4. Proposed Controls (Future Prevention)

To mitigate future capital leakage, IT will implement the following by [Date]:

Control

Description

MDM Enrollment

Mandatory enrollment in Management Software for "Kill Switch" capability.

Financial Liability Form

Employees sign a receipt acknowledging they are responsible for the replacement cost if hardware is not returned.

Offboarding "Green-Light"

HR will not finalize exit processing until IT confirms receipt of all serialized assets.

Asset Tagging

Physical "Property of..." tags to discourage unauthorized gifting or resale.


Part 3: Talking Points for the Discussion

  • The "Why Now": "While this iPad is a loss, it served as a 'cheap' lesson.
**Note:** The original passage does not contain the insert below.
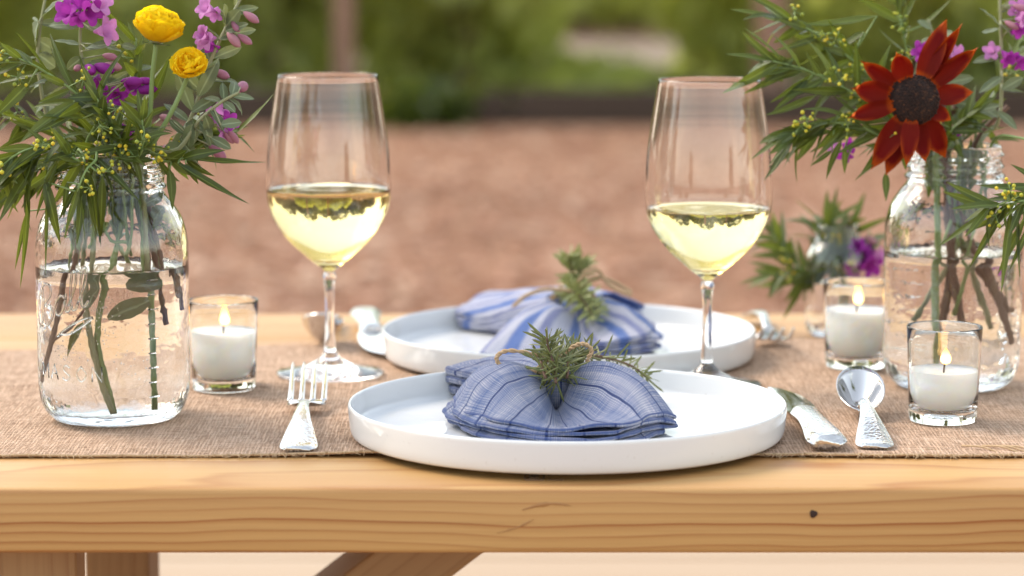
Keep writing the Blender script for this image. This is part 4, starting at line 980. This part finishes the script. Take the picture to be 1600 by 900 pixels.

If this had been a $3,000 high-end laptop with unencrypted financial data, the conversation would be much worse."

  • The Policy Ask: "I have drafted a basic Asset Recovery Policy. I need your sign-off to make this part of the mandatory employee handbook so we have teeth in the future."

  • The Beneficiary Angle: "I am reaching out to the beneficiary to get a 'Gift Receipt.' This protects our audit trail so it doesn't look like the device just vanished into thin air."


Pro-Tip for the CFO

CFOs love Asset Life Cycles. Mention that you want to move toward a "3-Year Refresh Cycle" where old iPads are officially refurbished or donated to beneficiaries through a formal program, rather than at the whim of departing employees. This turns a "theft" problem into a "corporate social responsibility" program.